I ran into a ladder standing across the footpath; a man was sitting on top of it, scraping the wall diligently. Dirt has effaced the last traces of such inscriptions as “By appointment to the Imperial and Royal Court,” which October 31st had torn down in its fury. Now new work is being done on the shop-signs, and those that bear names like Hapsburg, Berlin, Hohenzollern, Hindenburg, and Vienna, are taken down. The cafés are in a tearing hurry to alter the names they bore before the war, and the Judaized town sycophantically re-christens itself, plastering its places of amusement with labels such as: Paris Salon, French Café, English Park and American Bar.
I feel the utmost contempt for them, and I’m sure that the foreign invaders, whom fate will bring here, will feel the same towards them. A people which denies, or tolerates that others should deny in its name, its past, tramples on its own honour. For days the government has been announcing the arrival of French troops. The town is being prepared for their reception, and we have to sit down quietly under this hideous farce and suffer it.
One of Károlyi’s papers writes to-day: “The first French soldiers will probably arrive to-morrow in Budapest, and the youngest republic greets with love the champions of Liberty, Fraternity and Equality. Instead of stiff, haughty German swashbucklers, charming, good-humoured French officers; instead of the clumsy German soldiers with their heavy boots, our streets will be filled with the petted poilus.... Beside the Hungarian inscriptions we ought to put up French inscriptions everywhere on our public institutions ... tradespeople should put on their shops: ‘Ici on parle français.’ German translations on the bills of fare should be omitted....”
A government which prints such shame in its newspapers, a press which can find a single compositor to set it, a public which will stand it, must surely have reached the lowest depths of humiliation.
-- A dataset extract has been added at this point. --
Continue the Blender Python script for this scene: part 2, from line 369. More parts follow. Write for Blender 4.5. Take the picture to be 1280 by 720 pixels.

Flags of the national colours float festively overhead. And the government calls in the French troops of occupation, and offers their commander the most beautiful spot in the country, the royal castle, as a residence, because, it says: “They are not enemies, but gladly welcomed guests....”
Every drop of blood in me is boiling with shame and helpless rage, and my mind goes back to a long past page of memory—1871. An early morning in Paris. In close formation, headed by its flags, the victorious German army enters Paris. Along its route the windows are closed, flags of mourning float from the houses, and the still-burning street-lamps are shrouded in crepe; the people, conscious of its dignity even in the moment of its humiliation, observes a gloomy silence in the streets. No order has been given, no instructions have been issued, yet, men, women and children, all turn their heads aside, and the eyes of the victors fail to meet the tear-dimmed eyes, burning with hate, of the vanquished....
November 22nd.
The sky has descended to the very roofs. Snow falls continually and deepens in the streets. But the Office of Public Health appeals in vain for workmen at twenty crowns a day to remove the snow from the streets. They roar with laughter as they read it, and go on to draw their unemployment dole, while still the snow falls and falls, obstructing the doors of houses, lying knee-deep in the quiet side-streets.
Near the principal railway station it is like wading in a dusty, white, ploughed field, and even in the covered interior of the station one walks on soft ground, for there dirt and decaying garbage accumulate in heaps. Nobody does any cleaning nowadays. There is the unemployment dole!